* [Work required]
Only the lines from the start of the data to the line containing "L_BOWL, L_SCONCE = 4.5, 28.0", both included, should be output, exactly and without pictures.

* START *

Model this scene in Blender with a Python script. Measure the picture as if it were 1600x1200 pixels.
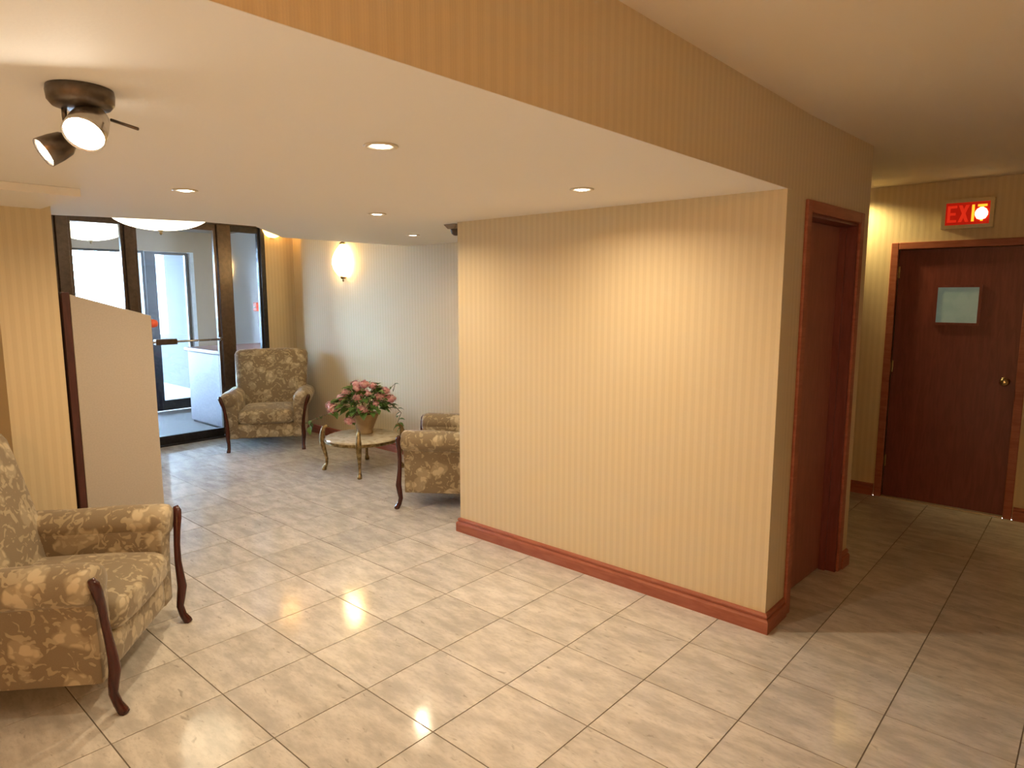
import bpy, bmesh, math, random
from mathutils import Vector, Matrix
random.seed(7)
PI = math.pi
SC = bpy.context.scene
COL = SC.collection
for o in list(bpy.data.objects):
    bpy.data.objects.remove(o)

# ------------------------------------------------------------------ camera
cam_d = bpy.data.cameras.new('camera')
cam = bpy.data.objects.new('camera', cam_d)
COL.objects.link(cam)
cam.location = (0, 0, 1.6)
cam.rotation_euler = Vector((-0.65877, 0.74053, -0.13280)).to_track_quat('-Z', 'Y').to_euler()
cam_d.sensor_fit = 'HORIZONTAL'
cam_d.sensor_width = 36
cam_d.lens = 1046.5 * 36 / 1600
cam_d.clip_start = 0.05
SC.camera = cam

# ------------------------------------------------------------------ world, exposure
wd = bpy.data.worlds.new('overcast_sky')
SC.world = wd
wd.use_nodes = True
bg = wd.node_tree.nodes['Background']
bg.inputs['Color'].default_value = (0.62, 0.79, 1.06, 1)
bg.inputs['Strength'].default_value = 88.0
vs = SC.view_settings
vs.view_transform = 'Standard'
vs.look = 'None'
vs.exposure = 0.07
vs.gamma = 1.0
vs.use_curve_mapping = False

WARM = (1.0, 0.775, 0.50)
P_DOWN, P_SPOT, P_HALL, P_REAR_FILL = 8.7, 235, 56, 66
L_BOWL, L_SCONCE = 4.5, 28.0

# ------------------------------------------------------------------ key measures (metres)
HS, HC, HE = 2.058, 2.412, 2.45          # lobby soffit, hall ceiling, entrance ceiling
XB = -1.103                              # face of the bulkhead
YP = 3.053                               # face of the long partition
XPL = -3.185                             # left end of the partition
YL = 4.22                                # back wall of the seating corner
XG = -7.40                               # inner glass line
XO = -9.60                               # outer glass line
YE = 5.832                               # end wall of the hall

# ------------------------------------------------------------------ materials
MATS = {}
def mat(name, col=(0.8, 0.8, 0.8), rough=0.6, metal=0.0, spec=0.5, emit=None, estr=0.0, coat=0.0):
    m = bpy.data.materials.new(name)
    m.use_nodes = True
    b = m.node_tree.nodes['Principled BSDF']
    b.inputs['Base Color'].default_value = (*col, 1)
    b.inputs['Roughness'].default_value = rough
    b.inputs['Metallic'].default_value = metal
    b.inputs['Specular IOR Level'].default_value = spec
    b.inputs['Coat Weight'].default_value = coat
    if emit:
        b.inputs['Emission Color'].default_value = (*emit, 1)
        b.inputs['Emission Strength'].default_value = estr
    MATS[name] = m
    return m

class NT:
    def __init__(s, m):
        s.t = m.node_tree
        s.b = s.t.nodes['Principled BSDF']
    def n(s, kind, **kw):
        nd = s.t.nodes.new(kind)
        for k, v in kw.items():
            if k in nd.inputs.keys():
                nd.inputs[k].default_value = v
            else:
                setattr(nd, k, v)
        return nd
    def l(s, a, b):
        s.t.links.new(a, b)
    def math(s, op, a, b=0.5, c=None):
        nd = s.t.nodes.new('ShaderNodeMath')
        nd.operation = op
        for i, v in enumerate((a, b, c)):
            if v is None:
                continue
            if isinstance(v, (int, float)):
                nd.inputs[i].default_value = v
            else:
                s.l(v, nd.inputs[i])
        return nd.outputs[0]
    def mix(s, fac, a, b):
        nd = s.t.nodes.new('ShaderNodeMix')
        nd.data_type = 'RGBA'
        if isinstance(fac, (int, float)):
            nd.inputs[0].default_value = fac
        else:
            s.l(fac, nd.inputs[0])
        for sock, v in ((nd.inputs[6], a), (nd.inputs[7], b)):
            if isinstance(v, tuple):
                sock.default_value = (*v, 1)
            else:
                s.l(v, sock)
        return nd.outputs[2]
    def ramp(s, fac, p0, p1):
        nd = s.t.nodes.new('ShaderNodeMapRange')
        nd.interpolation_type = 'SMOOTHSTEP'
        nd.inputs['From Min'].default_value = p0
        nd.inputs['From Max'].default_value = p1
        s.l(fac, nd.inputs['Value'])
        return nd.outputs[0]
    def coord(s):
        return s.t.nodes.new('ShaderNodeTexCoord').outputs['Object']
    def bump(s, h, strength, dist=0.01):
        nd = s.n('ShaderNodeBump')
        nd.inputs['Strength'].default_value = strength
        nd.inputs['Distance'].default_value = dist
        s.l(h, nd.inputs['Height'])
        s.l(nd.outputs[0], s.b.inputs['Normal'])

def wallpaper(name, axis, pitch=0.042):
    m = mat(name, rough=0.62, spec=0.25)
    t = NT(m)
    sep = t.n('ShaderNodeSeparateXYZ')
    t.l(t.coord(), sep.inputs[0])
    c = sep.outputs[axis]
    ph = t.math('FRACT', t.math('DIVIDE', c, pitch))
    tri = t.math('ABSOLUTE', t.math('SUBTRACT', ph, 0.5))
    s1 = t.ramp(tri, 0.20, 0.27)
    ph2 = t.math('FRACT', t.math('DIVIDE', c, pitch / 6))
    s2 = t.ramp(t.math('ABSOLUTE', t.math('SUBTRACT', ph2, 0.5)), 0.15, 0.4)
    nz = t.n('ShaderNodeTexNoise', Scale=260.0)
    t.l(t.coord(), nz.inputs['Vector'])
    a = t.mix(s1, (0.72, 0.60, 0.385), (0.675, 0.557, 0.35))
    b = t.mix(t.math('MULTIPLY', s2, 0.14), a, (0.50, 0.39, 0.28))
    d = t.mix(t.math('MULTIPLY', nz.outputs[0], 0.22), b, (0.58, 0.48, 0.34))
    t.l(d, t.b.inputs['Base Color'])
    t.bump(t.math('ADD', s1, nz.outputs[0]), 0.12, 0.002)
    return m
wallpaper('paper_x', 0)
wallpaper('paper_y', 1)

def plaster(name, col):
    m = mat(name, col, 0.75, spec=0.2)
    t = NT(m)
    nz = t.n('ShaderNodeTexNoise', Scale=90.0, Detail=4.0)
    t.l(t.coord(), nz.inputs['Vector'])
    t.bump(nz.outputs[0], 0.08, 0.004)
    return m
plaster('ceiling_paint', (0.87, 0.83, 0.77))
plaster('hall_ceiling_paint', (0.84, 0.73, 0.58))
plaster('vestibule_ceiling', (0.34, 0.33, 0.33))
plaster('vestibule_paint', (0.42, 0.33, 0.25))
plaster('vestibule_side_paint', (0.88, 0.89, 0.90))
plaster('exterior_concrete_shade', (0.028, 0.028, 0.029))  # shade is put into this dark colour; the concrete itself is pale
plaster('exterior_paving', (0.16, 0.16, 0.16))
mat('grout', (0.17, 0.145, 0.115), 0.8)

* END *

* [Solution for this task]
Model this scene in Blender with a Python script. Measure the picture as if it were 1600x1200 pixels.
import bpy, bmesh, math, random
from mathutils import Vector, Matrix
random.seed(7)
PI = math.pi
SC = bpy.context.scene
COL = SC.collection
for o in list(bpy.data.objects):
    bpy.data.objects.remove(o)

# ------------------------------------------------------------------ camera
cam_d = bpy.data.cameras.new('camera')
cam = bpy.data.objects.new('camera', cam_d)
COL.objects.link(cam)
cam.location = (0, 0, 1.6)
cam.rotation_euler = Vector((-0.65877, 0.74053, -0.13280)).to_track_quat('-Z', 'Y').to_euler()
cam_d.sensor_fit = 'HORIZONTAL'
cam_d.sensor_width = 36
cam_d.lens = 1046.5 * 36 / 1600
cam_d.clip_start = 0.05
SC.camera = cam

# ------------------------------------------------------------------ world, exposure
wd = bpy.data.worlds.new('overcast_sky')
SC.world = wd
wd.use_nodes = True
bg = wd.node_tree.nodes['Background']
bg.inputs['Color'].default_value = (0.62, 0.79, 1.06, 1)
bg.inputs['Strength'].default_value = 88.0
vs = SC.view_settings
vs.view_transform = 'Standard'
vs.look = 'None'
vs.exposure = 0.07
vs.gamma = 1.0
vs.use_curve_mapping = False

WARM = (1.0, 0.775, 0.50)
P_DOWN, P_SPOT, P_HALL, P_REAR_FILL = 8.7, 235, 56, 66
L_BOWL, L_SCONCE = 4.5, 28.0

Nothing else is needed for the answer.